И меня осенило, какой хочу сделать ему подарок. А я в таких случаях не успокоюсь, пока не осуществлю задуманное. Дома нашлась нитка чуть светлее тона шарфа, и мне хватило ее аккурат, чтобы вышить на нем надпись: «Заслонивши тебя от простуды...» Пришла на один из спектаклей Караченцова и преподнесла за кулисами. Немного опасалась, что смущу, получу отказ: «Ну что вы, зачем?» Это было бы наотмашь… Но Николай Петрович отреагировал очень искренне и нежно.
Я пробовалась на роль в сериал «Саломея» к Пчелкину и была очень рада, что там будет играть Николай Караченцов. Он тоже сказал: «Было бы очень здорово». И когда меня не утвердили, расстроился: «Как жаль!»
Мне повезло, что я стала второй Кончитой за всю историю, которую сняли в телеспектакле.
Процесс был радостный, но долгий.

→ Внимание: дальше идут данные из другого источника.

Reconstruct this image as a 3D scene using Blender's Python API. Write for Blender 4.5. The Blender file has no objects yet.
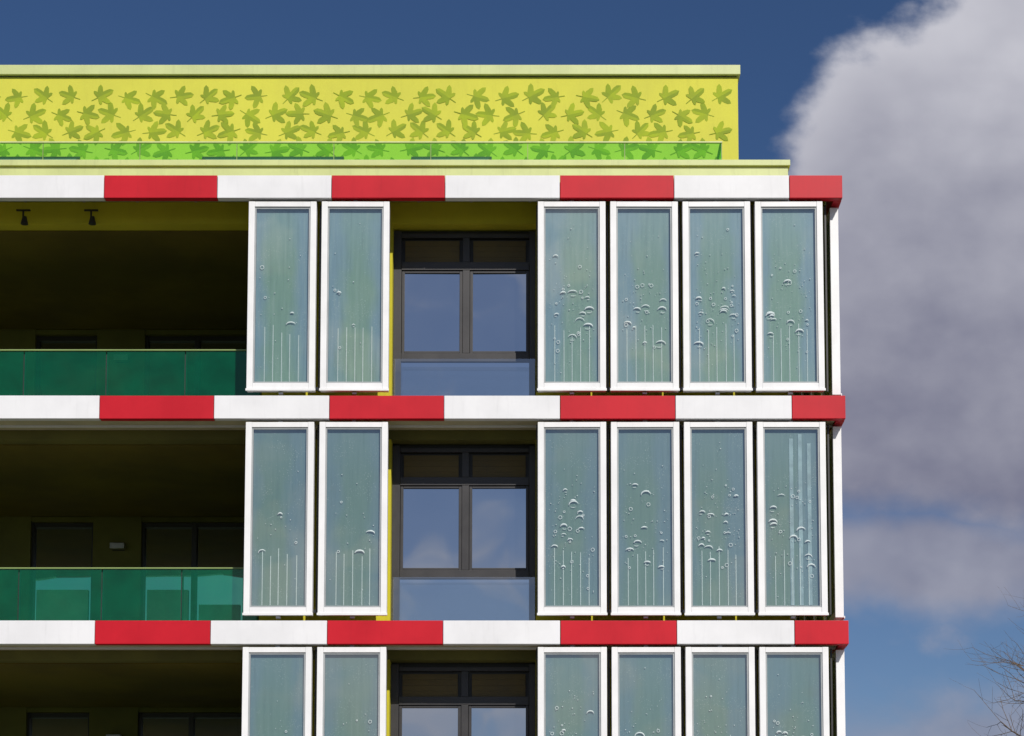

В какой-то момент Марк Анатольевич подошел и сказал мне: «Как только появляется свободная минута, не болтайте, не расплескивайте, копите энергию… Берите пример с Караченцова». И действительно, я замечала на концертах и на съемках, что в свободную минуту Николай Петрович закрывает глаза и отдыхает. Он имел удивительную способность отключиться буквально на 5—10 минут. И это позволяло ему работать столь отчаянно и энергично. А ритм жизни всегда был бешеный: съемки, спектакли, концерты, теннис… В коридоре театра Николая Петровича обычно было слышно издалека: идет и разговаривает сам с собой.
Приглядишься — и понимаешь, что он общается по телефону через блютуз (одним из первых привез это техническое новшество из-за границы и активно использовал). Всегда на связи, всегда куда-то мчится… И казалось, остановка для него смерти подобна. Потому и не верилось — это случилось с ним на полном ходу…
…В театре не отменили ни одного спектакля. Ведь было неизвестно, что и как с Николаем Петровичем… Дом не опустел — в нем топилась печь. Мы ждали...
«Юнону и Авось» играли на восьмой день после аварии… Марк Захаров срочно ввел Певцова —репетировали сразу в костюмах. Хотел, чтобы у Димы не было ощущения первого выхода, чтобы все несколько примелькалось…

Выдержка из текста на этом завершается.